The four part sketch is thought to be among the first pictures that EH Shepard ever made of the little boy and do not feature his famous bear.

They were created to illustrate Missing, a poem by AA Milne which was published in Punch early in 1924, and a similar drawing was later included in the children's book of Verse, When We Were Very Young, which made both writer and illustrator famous.

The piece of paper, which has been carefully preserved was given to the present owner by Shepard's daughter-in-law and will be sold on 8 December.

David Park, of Bonhams books and manuscripts department, said: "These are certainly among the earliest sketches of Christopher Robin which Shepard later developed. They were made at the time when Shepard had to decide how tall he would be and what he would look like and they don't differ that much from the final drawings."

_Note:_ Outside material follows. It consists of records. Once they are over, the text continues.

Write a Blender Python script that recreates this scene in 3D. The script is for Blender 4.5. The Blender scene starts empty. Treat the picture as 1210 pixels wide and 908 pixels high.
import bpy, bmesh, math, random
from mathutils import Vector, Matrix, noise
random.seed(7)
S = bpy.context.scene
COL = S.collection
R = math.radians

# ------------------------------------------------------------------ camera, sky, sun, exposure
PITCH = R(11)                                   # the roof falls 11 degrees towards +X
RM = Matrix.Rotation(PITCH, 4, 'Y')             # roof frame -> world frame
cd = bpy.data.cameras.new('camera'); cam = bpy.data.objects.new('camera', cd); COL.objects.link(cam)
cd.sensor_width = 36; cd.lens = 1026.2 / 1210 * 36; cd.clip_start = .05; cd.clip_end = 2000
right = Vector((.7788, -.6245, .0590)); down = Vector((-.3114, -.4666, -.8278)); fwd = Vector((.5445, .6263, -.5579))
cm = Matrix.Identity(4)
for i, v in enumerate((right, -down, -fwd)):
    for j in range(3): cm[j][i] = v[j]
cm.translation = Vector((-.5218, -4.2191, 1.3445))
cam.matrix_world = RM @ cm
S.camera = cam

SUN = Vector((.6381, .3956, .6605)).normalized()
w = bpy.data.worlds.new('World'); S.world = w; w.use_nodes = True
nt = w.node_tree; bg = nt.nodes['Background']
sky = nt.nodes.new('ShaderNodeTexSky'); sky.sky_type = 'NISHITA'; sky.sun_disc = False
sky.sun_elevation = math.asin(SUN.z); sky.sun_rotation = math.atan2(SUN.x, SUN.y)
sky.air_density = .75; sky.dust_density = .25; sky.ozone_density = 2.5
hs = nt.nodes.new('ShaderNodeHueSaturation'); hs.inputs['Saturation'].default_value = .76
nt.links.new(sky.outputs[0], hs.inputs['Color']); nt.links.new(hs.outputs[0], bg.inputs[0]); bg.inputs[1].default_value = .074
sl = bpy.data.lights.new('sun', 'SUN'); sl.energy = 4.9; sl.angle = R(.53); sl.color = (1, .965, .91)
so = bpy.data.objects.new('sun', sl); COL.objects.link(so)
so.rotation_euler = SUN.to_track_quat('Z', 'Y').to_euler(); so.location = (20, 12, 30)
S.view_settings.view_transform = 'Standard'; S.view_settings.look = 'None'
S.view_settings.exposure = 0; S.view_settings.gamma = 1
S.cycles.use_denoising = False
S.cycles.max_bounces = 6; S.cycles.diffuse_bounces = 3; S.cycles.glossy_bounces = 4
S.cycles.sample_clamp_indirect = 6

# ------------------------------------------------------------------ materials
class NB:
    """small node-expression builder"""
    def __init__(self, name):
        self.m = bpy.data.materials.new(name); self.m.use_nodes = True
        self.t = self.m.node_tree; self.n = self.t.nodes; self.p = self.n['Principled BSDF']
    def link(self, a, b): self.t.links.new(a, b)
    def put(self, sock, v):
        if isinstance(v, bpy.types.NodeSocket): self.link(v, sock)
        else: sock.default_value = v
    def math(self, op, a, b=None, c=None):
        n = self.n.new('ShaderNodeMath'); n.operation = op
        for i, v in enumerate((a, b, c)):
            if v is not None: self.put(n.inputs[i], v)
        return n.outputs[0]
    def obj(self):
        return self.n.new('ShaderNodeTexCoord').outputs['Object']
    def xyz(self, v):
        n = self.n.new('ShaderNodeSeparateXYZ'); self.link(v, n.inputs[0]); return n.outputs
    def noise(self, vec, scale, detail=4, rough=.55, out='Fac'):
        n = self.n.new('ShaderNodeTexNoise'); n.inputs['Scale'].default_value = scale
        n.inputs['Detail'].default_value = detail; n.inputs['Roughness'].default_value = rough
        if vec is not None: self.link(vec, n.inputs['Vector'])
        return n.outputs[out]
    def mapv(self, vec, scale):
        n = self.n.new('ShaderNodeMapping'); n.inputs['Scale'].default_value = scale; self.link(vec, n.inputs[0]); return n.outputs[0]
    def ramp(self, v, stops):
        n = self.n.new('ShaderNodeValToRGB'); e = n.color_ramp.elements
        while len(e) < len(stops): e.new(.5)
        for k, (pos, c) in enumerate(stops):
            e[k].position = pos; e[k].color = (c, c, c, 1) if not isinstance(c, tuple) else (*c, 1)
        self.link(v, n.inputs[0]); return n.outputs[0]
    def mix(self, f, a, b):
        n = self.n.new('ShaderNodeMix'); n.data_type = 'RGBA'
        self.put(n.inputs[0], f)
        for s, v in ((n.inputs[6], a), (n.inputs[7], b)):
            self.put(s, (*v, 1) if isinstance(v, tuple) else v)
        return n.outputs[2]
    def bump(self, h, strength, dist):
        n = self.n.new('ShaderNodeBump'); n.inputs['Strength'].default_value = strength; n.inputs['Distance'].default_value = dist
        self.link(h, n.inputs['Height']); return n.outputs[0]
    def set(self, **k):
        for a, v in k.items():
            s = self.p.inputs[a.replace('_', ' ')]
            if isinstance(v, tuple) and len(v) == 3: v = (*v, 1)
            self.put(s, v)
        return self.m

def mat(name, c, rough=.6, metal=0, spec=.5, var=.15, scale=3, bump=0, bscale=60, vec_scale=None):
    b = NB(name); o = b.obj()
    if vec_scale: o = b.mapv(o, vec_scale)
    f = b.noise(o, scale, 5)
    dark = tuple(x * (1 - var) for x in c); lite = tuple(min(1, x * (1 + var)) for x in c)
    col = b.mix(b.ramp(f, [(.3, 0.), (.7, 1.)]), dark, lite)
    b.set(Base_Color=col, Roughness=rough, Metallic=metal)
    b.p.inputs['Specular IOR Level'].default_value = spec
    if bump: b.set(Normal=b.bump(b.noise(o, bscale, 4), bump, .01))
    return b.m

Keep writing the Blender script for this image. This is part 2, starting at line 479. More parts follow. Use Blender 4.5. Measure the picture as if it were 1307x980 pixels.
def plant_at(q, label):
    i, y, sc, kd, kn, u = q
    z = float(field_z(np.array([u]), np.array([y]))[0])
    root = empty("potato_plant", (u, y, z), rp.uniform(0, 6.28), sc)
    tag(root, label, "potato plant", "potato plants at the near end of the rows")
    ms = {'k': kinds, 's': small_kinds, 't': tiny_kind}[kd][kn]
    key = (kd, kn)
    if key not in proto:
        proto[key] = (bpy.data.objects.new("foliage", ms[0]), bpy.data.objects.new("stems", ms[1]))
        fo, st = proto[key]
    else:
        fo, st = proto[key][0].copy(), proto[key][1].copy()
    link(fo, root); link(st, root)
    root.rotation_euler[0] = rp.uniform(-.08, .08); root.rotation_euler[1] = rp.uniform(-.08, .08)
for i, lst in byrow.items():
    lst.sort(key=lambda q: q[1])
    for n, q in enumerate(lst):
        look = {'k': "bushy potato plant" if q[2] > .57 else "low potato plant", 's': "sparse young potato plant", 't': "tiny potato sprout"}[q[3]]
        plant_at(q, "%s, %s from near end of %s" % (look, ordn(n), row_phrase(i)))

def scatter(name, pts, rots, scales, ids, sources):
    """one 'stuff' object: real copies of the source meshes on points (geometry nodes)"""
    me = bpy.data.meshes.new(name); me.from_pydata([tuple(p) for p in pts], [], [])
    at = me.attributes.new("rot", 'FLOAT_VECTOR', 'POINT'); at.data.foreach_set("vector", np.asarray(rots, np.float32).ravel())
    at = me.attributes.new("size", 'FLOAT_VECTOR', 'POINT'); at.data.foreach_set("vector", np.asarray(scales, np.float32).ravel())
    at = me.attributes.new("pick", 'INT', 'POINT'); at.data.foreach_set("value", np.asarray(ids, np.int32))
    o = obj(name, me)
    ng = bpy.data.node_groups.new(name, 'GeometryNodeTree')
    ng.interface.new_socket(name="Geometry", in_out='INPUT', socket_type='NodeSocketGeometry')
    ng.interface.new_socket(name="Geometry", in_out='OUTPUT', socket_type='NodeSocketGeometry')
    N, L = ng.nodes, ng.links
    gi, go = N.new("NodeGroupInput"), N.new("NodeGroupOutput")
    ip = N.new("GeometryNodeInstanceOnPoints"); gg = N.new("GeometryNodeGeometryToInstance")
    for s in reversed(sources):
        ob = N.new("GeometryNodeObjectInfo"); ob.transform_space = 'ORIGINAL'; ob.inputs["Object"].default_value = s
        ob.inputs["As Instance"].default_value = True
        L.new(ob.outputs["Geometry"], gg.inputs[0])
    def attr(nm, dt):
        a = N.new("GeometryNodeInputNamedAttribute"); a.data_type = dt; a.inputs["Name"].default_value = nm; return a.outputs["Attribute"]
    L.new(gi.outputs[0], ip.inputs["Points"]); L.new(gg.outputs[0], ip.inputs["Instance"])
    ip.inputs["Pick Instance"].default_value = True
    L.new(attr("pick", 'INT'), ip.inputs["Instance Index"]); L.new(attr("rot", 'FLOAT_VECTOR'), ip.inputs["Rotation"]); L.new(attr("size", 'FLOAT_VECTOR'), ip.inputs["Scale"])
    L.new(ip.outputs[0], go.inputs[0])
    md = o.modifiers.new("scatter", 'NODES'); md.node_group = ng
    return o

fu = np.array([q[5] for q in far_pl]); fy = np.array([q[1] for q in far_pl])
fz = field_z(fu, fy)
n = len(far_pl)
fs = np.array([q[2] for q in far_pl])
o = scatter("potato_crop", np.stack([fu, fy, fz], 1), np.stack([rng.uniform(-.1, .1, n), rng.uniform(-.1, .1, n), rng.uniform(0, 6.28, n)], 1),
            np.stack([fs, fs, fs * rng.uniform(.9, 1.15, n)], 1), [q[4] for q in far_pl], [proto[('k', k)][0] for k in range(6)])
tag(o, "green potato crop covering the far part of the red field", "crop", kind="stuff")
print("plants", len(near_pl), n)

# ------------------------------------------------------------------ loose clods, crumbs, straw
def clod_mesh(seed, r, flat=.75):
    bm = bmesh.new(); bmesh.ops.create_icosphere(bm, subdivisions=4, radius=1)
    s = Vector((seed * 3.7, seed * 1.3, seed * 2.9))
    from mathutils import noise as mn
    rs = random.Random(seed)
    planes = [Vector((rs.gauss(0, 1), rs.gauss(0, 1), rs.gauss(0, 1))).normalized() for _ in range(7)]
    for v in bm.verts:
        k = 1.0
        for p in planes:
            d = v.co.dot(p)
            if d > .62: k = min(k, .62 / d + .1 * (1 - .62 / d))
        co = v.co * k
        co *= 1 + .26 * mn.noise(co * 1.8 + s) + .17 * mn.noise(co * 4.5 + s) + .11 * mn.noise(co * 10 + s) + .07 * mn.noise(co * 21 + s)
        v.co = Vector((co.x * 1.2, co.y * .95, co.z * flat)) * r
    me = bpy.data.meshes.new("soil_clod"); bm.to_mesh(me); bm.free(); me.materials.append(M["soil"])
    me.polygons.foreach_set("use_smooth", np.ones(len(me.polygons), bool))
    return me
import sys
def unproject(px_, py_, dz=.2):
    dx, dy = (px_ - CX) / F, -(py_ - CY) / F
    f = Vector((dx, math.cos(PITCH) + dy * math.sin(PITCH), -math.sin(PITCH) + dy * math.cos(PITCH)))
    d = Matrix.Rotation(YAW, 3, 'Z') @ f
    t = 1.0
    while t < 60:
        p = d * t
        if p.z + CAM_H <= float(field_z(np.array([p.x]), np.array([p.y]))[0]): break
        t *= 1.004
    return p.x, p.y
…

Also included in the sale is a rare oil painting by Shepard showing his wife Florence inhaling the scent of white blossom in the garden. It is thought to have been done shortly after the artist and his wife moved into Arden Cottage, Shamley Green, Surrey, following their marriage in 1904 and is expected to fetch pounds 3000.

An original Shepard pen and ink illustration of Christopher Robin dragging Winnie-the-Pooh upstairs, which was included in the eponymous book, is expected to fetch up to pounds 30,000 at auction on 17 December.

Winnie the Pooh memorabilia has a dedicated following and all early works by either Shepard or Milne are guaranteed to fetch high prices. Six drawings for the 1926 original book, Winnie the Pooh, fetched nearly pounds 25,000 at auction this year.

Growler, the original teddy bear which inspired Shepard's drawings of the much-loved bear, came to an unfortunate end when he was savaged by a dog after travelling to Canada with Shepard's wife and daughter for safety following the outbreak of World War II.

Shepard, who began contributing a weekly drawing for Punch magazine in 1907, was asked by Milne to illustrate the Pooh stories in 1926. He died in 1976.